LUKE BAYLISS: It's our first day of sales and mark downs. We had people queuing up - big groups of people have come in of up to 20, you know, (unintelligible).

SHAPIRO: We asked Bayliss if he knew where Boxing Day came from.

BAYLISS: I have no idea (laughter).

SHAPIRO: So we had to go to other sources. We looked into it, and it turns out there are a few competing theories. Some historians say the name originates in Victorian times when churches passed around a donation box and asked congregants to open up their pocketbooks. Others say it's much older than that. Back in the 1500s, servants had to work on Christmas. The next day was theirs. Their employers would send them home with boxes of leftovers, gifts and holiday bonuses.
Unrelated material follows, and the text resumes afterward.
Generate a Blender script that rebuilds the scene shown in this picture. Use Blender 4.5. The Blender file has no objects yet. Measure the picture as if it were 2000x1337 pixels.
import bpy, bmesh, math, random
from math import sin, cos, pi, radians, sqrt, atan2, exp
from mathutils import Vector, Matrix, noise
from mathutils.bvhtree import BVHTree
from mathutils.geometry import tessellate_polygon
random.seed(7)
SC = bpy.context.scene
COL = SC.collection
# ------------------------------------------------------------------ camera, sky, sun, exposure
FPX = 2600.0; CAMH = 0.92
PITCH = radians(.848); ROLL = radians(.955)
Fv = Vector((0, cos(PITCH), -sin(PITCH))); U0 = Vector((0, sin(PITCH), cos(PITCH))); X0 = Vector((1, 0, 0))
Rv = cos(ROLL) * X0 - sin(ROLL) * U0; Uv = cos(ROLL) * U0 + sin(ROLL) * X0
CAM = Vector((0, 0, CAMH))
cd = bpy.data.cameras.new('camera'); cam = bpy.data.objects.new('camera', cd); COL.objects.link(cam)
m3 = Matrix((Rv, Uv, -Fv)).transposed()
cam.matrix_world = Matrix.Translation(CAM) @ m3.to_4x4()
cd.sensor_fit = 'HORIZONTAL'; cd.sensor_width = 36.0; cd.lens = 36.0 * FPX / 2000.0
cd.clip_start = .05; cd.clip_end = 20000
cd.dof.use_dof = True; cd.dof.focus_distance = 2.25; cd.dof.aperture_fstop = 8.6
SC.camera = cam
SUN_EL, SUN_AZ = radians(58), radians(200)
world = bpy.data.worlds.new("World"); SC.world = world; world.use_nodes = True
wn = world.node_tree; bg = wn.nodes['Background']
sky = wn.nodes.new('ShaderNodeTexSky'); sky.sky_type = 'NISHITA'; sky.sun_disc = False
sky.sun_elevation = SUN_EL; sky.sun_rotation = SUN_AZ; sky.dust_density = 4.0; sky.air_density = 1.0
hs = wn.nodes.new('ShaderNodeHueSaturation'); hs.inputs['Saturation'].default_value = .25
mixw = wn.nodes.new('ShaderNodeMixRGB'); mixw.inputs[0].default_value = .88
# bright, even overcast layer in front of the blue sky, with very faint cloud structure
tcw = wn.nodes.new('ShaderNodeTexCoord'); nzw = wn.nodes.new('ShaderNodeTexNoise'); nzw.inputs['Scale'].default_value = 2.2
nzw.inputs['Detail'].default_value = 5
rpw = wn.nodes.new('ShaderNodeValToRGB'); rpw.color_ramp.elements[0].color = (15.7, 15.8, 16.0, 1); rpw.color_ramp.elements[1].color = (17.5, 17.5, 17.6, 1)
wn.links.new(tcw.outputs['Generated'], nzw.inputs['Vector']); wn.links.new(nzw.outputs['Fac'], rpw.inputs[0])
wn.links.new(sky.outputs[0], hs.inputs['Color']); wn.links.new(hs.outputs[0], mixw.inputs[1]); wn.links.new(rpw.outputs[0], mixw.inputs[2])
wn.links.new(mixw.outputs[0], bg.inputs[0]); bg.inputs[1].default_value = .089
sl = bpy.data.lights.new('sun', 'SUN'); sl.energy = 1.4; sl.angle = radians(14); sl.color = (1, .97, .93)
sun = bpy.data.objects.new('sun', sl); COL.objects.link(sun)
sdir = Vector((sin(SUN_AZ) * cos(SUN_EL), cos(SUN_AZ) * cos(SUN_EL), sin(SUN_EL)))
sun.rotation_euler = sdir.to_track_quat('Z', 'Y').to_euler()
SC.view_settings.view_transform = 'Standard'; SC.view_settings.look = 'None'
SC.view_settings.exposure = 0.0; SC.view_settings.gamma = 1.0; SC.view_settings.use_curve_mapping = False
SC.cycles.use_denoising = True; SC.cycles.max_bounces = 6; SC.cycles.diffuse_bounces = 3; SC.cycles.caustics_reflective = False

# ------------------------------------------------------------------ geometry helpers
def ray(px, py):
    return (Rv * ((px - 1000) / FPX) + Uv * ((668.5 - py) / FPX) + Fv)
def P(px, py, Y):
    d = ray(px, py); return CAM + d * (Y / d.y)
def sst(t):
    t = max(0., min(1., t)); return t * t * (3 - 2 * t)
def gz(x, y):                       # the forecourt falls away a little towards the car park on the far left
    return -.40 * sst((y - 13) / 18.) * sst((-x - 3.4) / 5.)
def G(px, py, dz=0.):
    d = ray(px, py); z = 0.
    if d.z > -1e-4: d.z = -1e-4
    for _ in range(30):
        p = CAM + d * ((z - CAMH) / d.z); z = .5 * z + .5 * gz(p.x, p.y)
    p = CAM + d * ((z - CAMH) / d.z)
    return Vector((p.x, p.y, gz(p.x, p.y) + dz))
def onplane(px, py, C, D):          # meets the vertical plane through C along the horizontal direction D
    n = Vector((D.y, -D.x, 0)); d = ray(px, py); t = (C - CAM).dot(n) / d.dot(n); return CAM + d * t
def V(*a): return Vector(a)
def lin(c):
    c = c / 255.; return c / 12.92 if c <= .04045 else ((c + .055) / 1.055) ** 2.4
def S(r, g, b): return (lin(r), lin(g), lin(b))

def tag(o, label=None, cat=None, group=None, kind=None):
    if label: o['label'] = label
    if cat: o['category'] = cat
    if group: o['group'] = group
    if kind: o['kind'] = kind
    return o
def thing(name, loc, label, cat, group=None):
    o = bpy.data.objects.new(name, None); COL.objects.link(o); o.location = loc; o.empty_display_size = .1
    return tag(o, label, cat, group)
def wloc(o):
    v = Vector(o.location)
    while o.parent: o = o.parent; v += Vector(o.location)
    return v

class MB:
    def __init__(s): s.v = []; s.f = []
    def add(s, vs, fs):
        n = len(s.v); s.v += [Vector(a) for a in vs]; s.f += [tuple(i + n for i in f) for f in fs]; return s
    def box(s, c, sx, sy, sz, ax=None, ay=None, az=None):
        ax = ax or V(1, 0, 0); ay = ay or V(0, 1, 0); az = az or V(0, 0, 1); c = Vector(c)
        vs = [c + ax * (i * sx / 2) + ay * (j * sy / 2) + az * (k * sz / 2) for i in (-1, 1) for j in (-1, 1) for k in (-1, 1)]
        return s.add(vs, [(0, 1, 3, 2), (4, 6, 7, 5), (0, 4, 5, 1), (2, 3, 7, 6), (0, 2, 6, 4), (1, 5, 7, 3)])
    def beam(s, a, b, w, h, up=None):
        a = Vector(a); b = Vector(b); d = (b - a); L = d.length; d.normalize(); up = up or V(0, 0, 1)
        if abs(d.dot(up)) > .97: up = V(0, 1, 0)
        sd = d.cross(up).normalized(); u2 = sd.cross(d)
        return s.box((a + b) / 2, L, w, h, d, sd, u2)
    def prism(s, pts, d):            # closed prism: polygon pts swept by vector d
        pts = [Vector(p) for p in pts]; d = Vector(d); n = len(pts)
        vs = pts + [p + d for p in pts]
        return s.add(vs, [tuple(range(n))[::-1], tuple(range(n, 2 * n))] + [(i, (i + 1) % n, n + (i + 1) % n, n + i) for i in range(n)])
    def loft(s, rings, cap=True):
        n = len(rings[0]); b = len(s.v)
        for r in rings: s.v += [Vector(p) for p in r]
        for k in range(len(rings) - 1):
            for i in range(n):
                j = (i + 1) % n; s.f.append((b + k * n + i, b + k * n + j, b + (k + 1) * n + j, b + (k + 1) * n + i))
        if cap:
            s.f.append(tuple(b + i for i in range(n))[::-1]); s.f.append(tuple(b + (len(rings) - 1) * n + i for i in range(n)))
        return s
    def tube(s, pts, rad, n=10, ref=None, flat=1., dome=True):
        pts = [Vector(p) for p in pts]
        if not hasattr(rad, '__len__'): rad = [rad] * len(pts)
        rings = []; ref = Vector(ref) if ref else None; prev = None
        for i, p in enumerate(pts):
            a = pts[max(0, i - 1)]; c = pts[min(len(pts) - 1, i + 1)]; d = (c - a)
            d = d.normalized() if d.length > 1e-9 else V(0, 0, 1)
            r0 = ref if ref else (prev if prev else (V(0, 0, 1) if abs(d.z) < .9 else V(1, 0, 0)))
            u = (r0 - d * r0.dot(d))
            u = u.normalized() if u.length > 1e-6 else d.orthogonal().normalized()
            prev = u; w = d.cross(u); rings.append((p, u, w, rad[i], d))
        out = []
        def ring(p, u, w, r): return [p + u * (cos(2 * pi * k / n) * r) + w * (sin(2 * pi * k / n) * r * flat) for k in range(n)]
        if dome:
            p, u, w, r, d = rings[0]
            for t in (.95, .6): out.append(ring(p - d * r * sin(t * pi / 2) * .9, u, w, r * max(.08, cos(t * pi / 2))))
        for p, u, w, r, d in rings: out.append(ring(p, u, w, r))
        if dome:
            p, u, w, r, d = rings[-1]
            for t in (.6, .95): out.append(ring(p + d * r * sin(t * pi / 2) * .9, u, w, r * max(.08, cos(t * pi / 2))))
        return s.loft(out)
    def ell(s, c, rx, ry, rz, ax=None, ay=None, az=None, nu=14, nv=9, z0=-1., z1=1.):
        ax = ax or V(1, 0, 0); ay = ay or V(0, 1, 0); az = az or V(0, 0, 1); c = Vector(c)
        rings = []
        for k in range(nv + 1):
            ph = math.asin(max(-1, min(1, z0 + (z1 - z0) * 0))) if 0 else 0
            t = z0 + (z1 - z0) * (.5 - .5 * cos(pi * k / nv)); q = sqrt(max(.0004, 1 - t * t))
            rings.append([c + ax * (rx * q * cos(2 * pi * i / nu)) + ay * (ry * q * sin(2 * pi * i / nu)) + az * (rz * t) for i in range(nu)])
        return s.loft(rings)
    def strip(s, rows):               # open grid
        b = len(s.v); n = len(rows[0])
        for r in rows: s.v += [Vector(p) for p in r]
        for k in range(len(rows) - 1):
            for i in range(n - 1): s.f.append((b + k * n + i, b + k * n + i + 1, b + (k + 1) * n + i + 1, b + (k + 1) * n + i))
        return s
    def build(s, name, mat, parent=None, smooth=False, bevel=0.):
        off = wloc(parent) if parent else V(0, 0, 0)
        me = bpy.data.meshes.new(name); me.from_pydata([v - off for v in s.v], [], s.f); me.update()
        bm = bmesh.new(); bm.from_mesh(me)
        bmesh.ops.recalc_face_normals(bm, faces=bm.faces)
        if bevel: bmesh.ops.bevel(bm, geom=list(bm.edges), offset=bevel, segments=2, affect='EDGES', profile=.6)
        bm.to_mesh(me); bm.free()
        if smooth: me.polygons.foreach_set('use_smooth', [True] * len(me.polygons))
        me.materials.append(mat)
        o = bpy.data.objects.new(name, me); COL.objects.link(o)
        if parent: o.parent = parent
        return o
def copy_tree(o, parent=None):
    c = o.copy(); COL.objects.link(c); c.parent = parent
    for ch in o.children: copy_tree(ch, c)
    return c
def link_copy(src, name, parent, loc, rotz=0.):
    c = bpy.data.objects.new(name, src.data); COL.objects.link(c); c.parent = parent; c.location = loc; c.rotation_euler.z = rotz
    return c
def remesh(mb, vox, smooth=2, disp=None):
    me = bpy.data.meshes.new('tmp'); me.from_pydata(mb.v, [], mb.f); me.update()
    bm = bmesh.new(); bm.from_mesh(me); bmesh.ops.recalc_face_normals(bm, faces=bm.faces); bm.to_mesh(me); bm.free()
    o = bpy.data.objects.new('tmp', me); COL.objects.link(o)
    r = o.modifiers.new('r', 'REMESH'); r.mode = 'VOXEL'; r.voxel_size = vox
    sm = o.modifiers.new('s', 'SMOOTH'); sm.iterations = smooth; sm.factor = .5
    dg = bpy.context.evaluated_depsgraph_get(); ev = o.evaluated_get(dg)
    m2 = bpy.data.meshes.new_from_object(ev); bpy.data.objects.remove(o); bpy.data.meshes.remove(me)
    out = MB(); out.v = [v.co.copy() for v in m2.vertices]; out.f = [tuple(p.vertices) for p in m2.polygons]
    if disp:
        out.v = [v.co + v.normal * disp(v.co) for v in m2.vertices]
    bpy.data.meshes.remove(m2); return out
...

And there's a third theory. Boxing Day is the day when blacksmiths and other tradespeople would receive boxes of money or gifts from their customers, a kind of end-of-the-year tip. Samuel Pepys, whose diary is considered an authoritative source on what life was like in England in the 17th century, he references the practice in a December 19, 1663 diary entry.

KEVIN: (Reading) And thence by coach to my shoemaker's and paid all there and gave something to the boys' box against Christmas.

SHAPIRO: Today, aside from shopping, Boxing Day is traditionally big for sports like soccer and fox hunting.

TOM HUNT: Boxing Day has been for centuries the highlight of the calendar year for hunting.

SHAPIRO: That's Tom Hunt of the Countryside Alliance, a group that supports fox hunting in the U.K. The practice is currently illegal if the fox is killed.

HUNT: I think, actually, a lot of it's just got to do with the fact that, you know, everyone's been with their families on Christmas Day. Often, there's been a bit of excess in terms of eating and everything else, and I think, you know, a bit of hunting on Boxing Day is a fantastic way to get some countryside air.

SHAPIRO: So whether you are shopping, fox hunting or just enjoying the day off, from all of us here at NPR, happy Boxing Day.